“What Roman triumph would have approached the triumph of General Grant had he led the remnant of the Army of Northern Virginia, with its great commander in chains, up Pennsylvania Avenue, thenceforth to be known as the ‘Way of Triumph!’
“But so simple, so patriotic was the mind of General Grant that the thought of self seems never to have affected his conduct.
“He was no more tempted at Appomattox to forego the true interests of his country for his own advantage than Washington was tempted when the time came for him to lay down his commission at Annapolis. I doubt if the self-abnegation of Washington at Annapolis was greater than that of Grant at Appomattox, and it is the glory of America that her institutions breed men who are equal to the greatest strain that can be put upon their courage and their patriotism.
“On that eventful morning of April 9, 1865, General Grant was called upon to decide the most momentous question that any American soldier or statesman has ever been required to decide. The great question was, How shall the war end? What shall be the relations between the victors and vanquished?
“Upon the decision of that question depended the future of American institutions. If the extreme rights of military success had been insisted upon, and had the vanquished been required to pass under the yoke of defeat and bitter humiliation, the war would have ended as a successful war of conquest—the Southern States would have been conquered States, and the Southern people would have been a conquered people, in whose hearts would have been sown all the enmity and ill-will of the conquered to the conquerors, to be transmitted from sire to son.

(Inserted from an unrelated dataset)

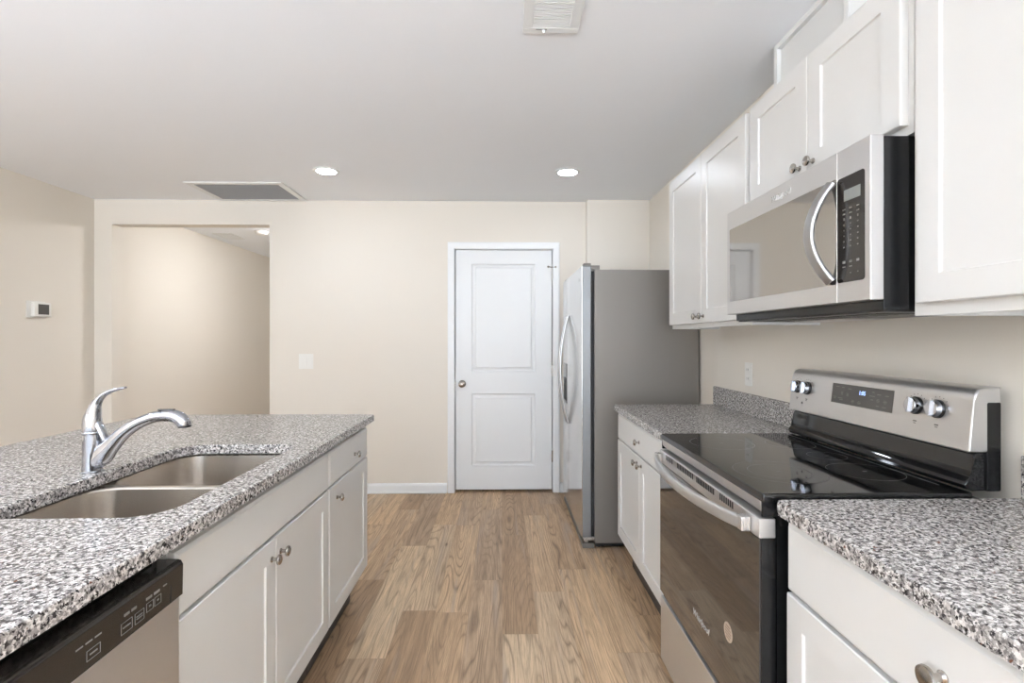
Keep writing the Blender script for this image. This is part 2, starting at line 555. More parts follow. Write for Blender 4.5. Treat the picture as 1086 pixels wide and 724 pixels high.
def baseboard(name, x0, x1, y):
    prof = [(0.0, 0.0), (0.014, 0.0), (0.014, 0.062), (0.011, 0.074), (0.006, 0.081), (0.0, 0.083)]
    t = B()
    a = [t.verts.new((x0, y - d, z)) for d, z in prof]
    b = [t.verts.new((x1, y - d, z)) for d, z in prof]
    n = len(prof)
    for q in range(n): t.faces.new((a[q], a[(q + 1) % n], b[(q + 1) % n], b[q]))
    t.faces.new(a); t.faces.new(b[::-1])
    box(t, x0, x1, y - 0.026, y - 0.0142, 0.0, 0.018, 0.004)
    struct(name, t, 'trim')
baseboard('baseboard_back', OX1, -0.4625, D)
baseboard('baseboard_corner', 0.4835, JX, D)
struct('baseboard_left', bx(XL, XL + 0.014, Y0, D, 0, 0.083, 0.003), 'trim')

# door casing: moulded frame swept round the doorway
def casing():
    t = B()
    prof = [(0.0, 0.0), (0.0, 0.010), (0.008, 0.014), (0.030, 0.016), (0.046, 0.018), (0.056, 0.016), (0.058, 0.0)]   # offset outward, thickness
    xa, xb, zt = DX0 + 0.006, DX1 - 0.008, DZ - 0.006
    rows = []
    for o, h in prof:
        rows.append([t.verts.new(c) for c in ((xa - o, D - h, 0), (xa - o, D - h, zt + o), (xb + o, D - h, zt + o), (xb + o, D - h, 0))])
    n = len(rows)
    for q in range(n):
        r0, r1 = rows[q], rows[(q + 1) % n]
        for e in range(3): t.faces.new((r0[e], r0[e + 1], r1[e + 1], r1[e]))
    t.faces.new([r[0] for r in rows]); t.faces.new([r[3] for r in rows][::-1])
    # jamb lining
    box(t, DX0, DX0 + 0.008, D, D + WT, 0, DZ)
    box(t, DX1 - 0.008, DX1, D, D + WT, 0, DZ)
    box(t, DX0 + 0.008, DX1 - 0.008, D, D + WT, DZ - 0.008, DZ)
    return t
struct('trim_1', casing(), 'trim')

# two-panel white door
def panel_door():
    t = B()
    x0, x1, z0, z1 = -0.390, 0.418, 0.022, 2.033
    yf, th = D + 0.012, 0.035
    panels = [(-0.257, 0.277, 1.012, 1.917), (-0.257, 0.277, 0.220, 0.827)]
    xs = [x0, panels[0][0], panels[0][1], x1]
    zs = [z0, 0.220, 0.827, 1.012, 1.917, z1]
    vg = {}
    def V(x, z, y=yf):
        key = (round(x, 5), round(z, 5), round(y, 5))
        if key not in vg: vg[key] = t.verts.new((x, y, z))
        return vg[key]
    for i in range(3):
        for j_ in range(5):
            if i == 1 and j_ in (1, 3): continue
            t.faces.new((V(xs[i], zs[j_]), V(xs[i + 1], zs[j_]), V(xs[i + 1], zs[j_ + 1]), V(xs[i], zs[j_ + 1])))
    for (a, b, c, d) in panels:
        prev = [V(a, c), V(b, c), V(b, d), V(a, d)]
        for o, dep in ((0.005, 0.009), (0.013, 0.011), (0.027, 0.009), (0.036, 0.002)):
            cur = [t.verts.new((x, yf + dep, z)) for x, z in ((a + o, c + o), (b - o, c + o), (b - o, d - o), (a + o, d - o))]
            for q in range(4): t.faces.new((prev[q], prev[(q + 1) % 4], cur[(q + 1) % 4], cur[q]))
            prev = cur
        t.faces.new(prev)
    ring = [e for e in t.edges if e.is_boundary]
    r = bmesh.ops.extrude_edge_only(t, edges=ring)
    nv = [v for v in r['geom'] if isinstance(v, bmesh.types.BMVert)]
    for v in nv: v.co.y += th
    bmesh.ops.contextual_create(t, geom=[e for e in t.edges if e.is_boundary])
    return t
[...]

“With such an ending of the war there would have been United States without a united people. The power of the Union would then have reposed upon the strength of Grant’s battalions and the thunder of Grant’s artillery. Its bonds would have stood upon the security of its military power, and not upon the honor and good faith and good-will of its people. The federal government would have been compelled to adopt a coercive policy toward the disaffected people of the South, which would soon have established between the government and those States the relations between England and Ireland, and some Northern Gladstone would be demanding for the Southern people the natural right that the English Gladstone claimed for the Irish against their haughty conquerors.
“Does any man desire to exchange the present relations between the people of the Northern and Southern States for the relations of conqueror and conquered? Does any wish to have a union of the States without a union of the people?
“General Grant was called upon to decide this great question on the morning of April 9, 1865. The Southern military power was exhausted. He was in a position to exact the supreme rights of a conqueror, and the unconditional submission of his adversary, unless that adversary should elect to risk all on the event of a desperate battle, in which much ‘American blood’ would certainly be shed.
“The question was gravely considered in Confederate councils whether we should not accept the extreme risk, and cut our way through the hosts of General Grant, or perish in the attempt. This plan had many advocates, but General Lee was not one of them, as will be seen by his farewell order to his army.
“Under these circumstances General Lee and General Grant met to discuss the terms of surrender of General Lee’s army, and, at the request of General Lee, General Grant wrote the terms of surrender he proposed to offer to the Confederate general. They were liberal and honorable, alike to the victor and the vanquished, and General Lee at once accepted them.